6. The meaning of this hour
  • 148 “all may be guided by the words of the Baal Shem: If a man has beheld evil, he may know that it was shown him in order that he learn his own guilt and repent; for what is shown to him is also within him.”
  • 148 “Let modern dictatorship not serve as an alibi for our conscience. We have failed to fight for right, for justice, for goodness; as a result we must fight against wrong, against injustice, against evil.”
  • 148-9 “A tale is told of a band of inexperienced mountain climbers. Without guides, they struck recklessly into the wilderness. Suddenly a rocky ledge gave way beneath their feet and they tumbled headlong into a dismal pit. In the darkness of the pit they recovered from their shock only to find themselves set upon by a swarm of angry snakes. Every crevice became alive with fanged, hissing things. For each snake the desperate men slew, ten more seemed to lash out in its place. Strangely enough, one man seemed to stand aside from the fight. When indignant voices of his struggling companions reproached him for not fighting, he called back: If we remain here, we shall be dead before the snakes. I am searching for a way of escape from the pit for all of us.”
  • 149 “The outbreak of war was no surprise. It came as a long expected sequel to a spiritual disaster.”
  • 149-50 “Mistaking the abortions of their conscience for intellectual heroism, many thinkers employ clever pens to scold and to scorn the reverence for life, the awe for truth, the loyalty to justice. Man, about to hang himself, discovers it is easier to hang others.”
  • 150 “The greatest task of our time is to take the souls of men out of the pit. The world has experienced that God is involved. Let us forever remember that the sense for the sacred is as vital to us as the light of the sun. There can be no nature without spirit, no world without the Torah, no brotherhood without a father, no humanity without attachment to God.”

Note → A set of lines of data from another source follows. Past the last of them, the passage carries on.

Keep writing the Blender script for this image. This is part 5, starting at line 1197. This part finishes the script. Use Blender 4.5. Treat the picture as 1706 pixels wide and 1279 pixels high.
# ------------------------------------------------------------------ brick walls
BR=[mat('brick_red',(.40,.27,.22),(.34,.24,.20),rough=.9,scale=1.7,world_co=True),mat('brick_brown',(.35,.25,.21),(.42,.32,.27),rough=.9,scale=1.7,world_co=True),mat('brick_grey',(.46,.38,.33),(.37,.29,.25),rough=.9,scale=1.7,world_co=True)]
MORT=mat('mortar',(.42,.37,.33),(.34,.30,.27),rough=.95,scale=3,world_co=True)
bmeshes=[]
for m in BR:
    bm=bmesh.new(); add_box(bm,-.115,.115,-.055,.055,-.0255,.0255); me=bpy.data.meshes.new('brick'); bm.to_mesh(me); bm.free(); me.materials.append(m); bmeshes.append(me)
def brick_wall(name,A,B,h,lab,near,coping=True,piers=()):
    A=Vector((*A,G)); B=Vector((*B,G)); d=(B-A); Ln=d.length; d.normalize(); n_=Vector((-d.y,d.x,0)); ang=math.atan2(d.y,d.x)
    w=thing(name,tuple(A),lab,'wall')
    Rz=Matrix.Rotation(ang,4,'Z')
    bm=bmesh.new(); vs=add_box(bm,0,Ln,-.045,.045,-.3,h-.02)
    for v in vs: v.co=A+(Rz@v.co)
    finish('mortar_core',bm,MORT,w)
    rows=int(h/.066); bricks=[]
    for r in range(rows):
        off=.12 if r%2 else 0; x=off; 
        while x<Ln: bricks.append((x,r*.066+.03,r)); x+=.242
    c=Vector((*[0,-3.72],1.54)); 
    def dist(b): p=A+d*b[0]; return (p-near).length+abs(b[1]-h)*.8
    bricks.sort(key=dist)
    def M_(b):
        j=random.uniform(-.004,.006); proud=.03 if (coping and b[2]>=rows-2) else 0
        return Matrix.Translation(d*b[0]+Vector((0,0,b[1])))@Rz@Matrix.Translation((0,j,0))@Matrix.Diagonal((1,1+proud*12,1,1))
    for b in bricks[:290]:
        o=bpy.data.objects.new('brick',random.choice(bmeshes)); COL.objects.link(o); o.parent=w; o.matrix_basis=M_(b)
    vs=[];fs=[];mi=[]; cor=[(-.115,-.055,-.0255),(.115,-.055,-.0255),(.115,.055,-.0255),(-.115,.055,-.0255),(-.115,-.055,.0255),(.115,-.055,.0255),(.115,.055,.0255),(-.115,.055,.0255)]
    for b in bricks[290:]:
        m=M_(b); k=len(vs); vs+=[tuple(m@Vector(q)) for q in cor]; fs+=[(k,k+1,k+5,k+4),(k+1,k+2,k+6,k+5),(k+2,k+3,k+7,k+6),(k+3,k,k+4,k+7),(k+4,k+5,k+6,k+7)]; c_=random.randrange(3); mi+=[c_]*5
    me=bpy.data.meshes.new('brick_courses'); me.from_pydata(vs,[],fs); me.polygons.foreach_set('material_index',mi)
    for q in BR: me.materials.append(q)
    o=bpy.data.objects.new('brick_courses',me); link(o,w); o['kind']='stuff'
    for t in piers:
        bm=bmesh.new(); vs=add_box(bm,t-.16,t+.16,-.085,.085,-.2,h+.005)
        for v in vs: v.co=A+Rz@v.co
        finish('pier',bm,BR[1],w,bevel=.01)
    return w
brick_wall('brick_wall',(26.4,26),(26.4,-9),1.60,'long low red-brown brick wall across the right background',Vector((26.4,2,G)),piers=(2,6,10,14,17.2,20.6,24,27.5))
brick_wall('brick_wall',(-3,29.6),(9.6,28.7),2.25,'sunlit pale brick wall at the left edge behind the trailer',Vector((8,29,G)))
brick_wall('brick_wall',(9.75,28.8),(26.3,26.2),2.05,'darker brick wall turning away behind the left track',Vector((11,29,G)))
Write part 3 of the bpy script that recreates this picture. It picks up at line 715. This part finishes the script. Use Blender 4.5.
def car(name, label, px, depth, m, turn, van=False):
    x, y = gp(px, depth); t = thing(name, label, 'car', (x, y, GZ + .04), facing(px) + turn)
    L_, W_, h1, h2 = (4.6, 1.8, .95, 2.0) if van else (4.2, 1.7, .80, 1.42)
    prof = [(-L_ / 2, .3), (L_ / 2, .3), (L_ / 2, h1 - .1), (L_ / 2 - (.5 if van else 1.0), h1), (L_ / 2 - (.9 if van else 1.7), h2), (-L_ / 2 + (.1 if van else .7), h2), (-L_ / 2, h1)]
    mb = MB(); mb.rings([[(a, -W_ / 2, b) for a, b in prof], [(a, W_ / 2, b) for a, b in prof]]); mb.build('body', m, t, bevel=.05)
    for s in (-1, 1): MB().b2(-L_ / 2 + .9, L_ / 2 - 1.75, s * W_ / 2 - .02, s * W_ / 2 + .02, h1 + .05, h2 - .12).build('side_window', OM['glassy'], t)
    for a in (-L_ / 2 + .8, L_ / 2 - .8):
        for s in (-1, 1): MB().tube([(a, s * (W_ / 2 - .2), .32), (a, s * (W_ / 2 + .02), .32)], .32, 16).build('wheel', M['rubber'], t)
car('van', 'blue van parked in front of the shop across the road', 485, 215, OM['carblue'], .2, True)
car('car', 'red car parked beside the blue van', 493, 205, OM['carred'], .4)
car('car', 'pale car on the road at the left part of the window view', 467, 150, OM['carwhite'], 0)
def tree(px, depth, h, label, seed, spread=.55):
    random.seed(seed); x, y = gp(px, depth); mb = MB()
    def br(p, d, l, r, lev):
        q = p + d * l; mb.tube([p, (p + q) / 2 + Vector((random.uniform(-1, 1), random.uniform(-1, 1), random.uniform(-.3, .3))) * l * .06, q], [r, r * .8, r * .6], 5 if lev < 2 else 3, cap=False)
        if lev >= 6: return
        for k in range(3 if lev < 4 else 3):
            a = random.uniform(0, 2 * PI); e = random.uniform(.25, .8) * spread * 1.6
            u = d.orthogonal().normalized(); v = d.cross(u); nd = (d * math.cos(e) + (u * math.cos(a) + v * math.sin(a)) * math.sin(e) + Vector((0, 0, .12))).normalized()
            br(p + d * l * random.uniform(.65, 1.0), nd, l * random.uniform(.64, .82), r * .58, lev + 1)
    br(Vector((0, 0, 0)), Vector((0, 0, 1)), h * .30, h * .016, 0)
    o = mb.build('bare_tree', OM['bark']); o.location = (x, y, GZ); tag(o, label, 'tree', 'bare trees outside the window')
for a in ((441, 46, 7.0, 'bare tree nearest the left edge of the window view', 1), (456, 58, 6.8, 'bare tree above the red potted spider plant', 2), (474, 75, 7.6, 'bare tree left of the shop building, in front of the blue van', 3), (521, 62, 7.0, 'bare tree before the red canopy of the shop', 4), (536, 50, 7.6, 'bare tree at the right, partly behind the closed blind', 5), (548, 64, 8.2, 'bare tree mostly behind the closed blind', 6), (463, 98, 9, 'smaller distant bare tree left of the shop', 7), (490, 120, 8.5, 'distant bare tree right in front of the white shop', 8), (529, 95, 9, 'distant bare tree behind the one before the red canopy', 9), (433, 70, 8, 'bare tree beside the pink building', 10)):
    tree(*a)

  • 150 “God will return to us when we shall be willing to let Him in.”
  • 150-1 “For God is everywhere or nowhere, the Father of all men or no man, concerned about everything or nothing. Only in His presence shall we learn that the glory of man is not in his will to power, but in his power of compassion. Man reflects either the image of His presence or that of a beast.”
  • 151 “the world is not a vacuum. Either we make it an altar for God or it is invaded by demons. There can be no neutrality. Either we are ministers of the sacred or slaves of evil. Let the blasphemy of our time not become an eternal scandal. Let future generations not loathe us for having failed to preserve what prophets and saints, martyrs and scholars have created in thousands of years. The apostles of force have shown that they are great in evil. Let us reveal that we can be as great in goodness. We will survive if we shall be as fine and sacrificial in our homes and offices, in our Congress and clubs as our soldiers are on the fields of battle. // There is a divine dream which the prophets and rabbis have cherished and which fills our prayers, and permeates the acts of true piety. It is the dream of a world, rid of evil by the grace of God as well as by the efforts of man, by his dedication to the task of establishing the kingship of God in the world. God is waiting for us to redeem the world. We should not spend our life hunting for trivial satisfactions while God is waiting constantly and keenly for our effort and devotion. // The Almighty has not created the universe that we may have opportunities to satisfy our greed, envy and ambition. We have not survived that we may waste our years in vulgar vanity. The martyrdom of millions demands that we consecrate ourselves to the fulfilment of God’s dream of salvation. Israel did not accept the Torah of their own free will. When Israel approached Sinai, God lifted up the mountain and held it over their heads, saying: ‘Either you accept the Torah or be crushed beneath the mountain.’ // The mountain of history is over our heads again. Shall we renew the covenant with God?”